Has anyone else been in this situation? Any advice would be very welcome.

bee16B Thu 23-Jan-25 09:17:39

Don’t forget these care homes are a business and are in it for the money first & foremost

This is the stuff nobody talks about. I have been through it with one set of relatives and now it is being repeated with another.

Whilst this happens, your own life advances, the years roll by, the permanent state of stress becomes you.

Kind people become obsessed with food as some sort of marker that they are "doing something", the person is "picking up". The care home staff are covering their backs and terrified to say anything.

I recall one of them shoving crumble and custard into my mother as if she were an infant.

Its awful and anybody going through this I'm sorry.

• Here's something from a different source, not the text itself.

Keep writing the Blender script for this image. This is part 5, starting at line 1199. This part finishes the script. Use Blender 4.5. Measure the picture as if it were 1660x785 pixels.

NotSpaghetti Thu 23-Jan-25 09:47:46

Don’t forget these care homes are a business and are in it for the money first & foremost

Yes, most of them are businesses, but I can't see why it's good business to try to keep people who need lots of care alive when they could have someone much more able filling that space! Logic suggests a speedy death is best for the finances.

I just don't get how dragging a death out can help at all.

bee16B Thu 23-Jan-25 09:51:52

It's a tricky and upsetting scenario. We don't do death well in my experience.

M0nica Sat 25-Jan-25 20:00:03

Only one n ten of us are likely to end up in a care home.

I have twice had family members in a care home, one, a small local one, the second part of a chain and I cannot fault the care they received.